Nello scritto citato poco sopra parlate anche di una “sospensione della democrazia” causata da questi aggiustamenti strutturali. Attualmente è divenuto quasi normale che alcune istanze democratiche vengano ridotte o dimenticate e ci stiamo abituando sempre più ad un dominio assoluto della Commissione europea…

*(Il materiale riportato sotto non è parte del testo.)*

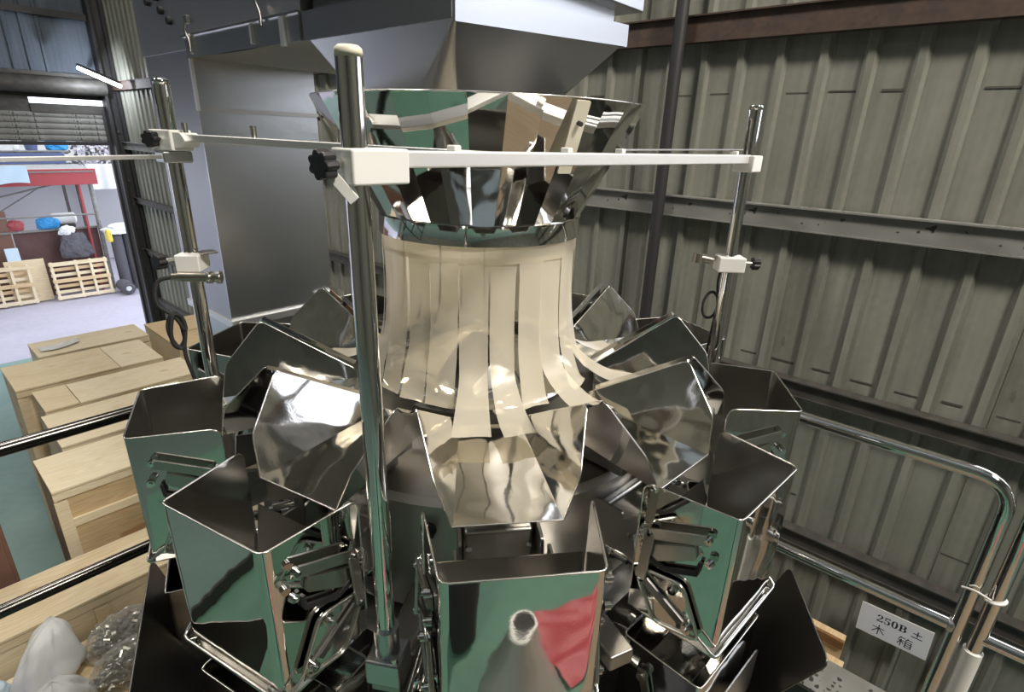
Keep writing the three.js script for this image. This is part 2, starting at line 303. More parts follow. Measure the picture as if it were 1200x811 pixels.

Entrando nell’Unione europea la Croazia ha accettato di entrare a fare parte di un meccanismo economico le cui componenti principali sono i deficit eccessivi e i disequilibri macroeconomici. Si può inoltre individuare una tendenza a fare di queste decisioni strutturali strategiche obiettivi che vanno oltre le questioni economiche per immischiarsi in tutti gli strati dell’apparato sovranazionale.
Il deficit democratico era individuabile anche prima della crisi ma sembra oggi ancora più pronunciato. Dopo la perdita della sovranità monetaria la responsabilità della crisi finanziaria sembra completamente piazzata sulle spalle della popolazione attiva.
In questo contesto sembra ragionevole parlare di un capitalismo non-democratico su tutto il territorio dell’UE e dell’eurozona, piuttosto che di un deficit democratico nella sola Croazia. Gli stati non hanno più alcuna garanzia da parte della Banca centrale che il loro debito sarà monetizzato. L’adozione di decisioni su queste questioni cruciali dal punto di vista economico e politico scappa sempre più a decisori eletti per spostarsi verso organismi che non hanno legittimità democratica.
E’ un dato di fatto che i media celebrano spesso l’inizio di una procedura per eccessivo indebitamento, come se questa potesse riuscire a razionalizzare o disciplinare i paesi che sarebbero incapaci o poco ragionevoli. Certo, può portare ad un riequilibrio delle finanze pubbliche di uno stato, ma a che prezzo? La vera questione è quella di definire il processo politico nel quadro del quale la democrazia e il dibattito pubblico democratico devono diventare qualcosa diverso da una semplice facciata.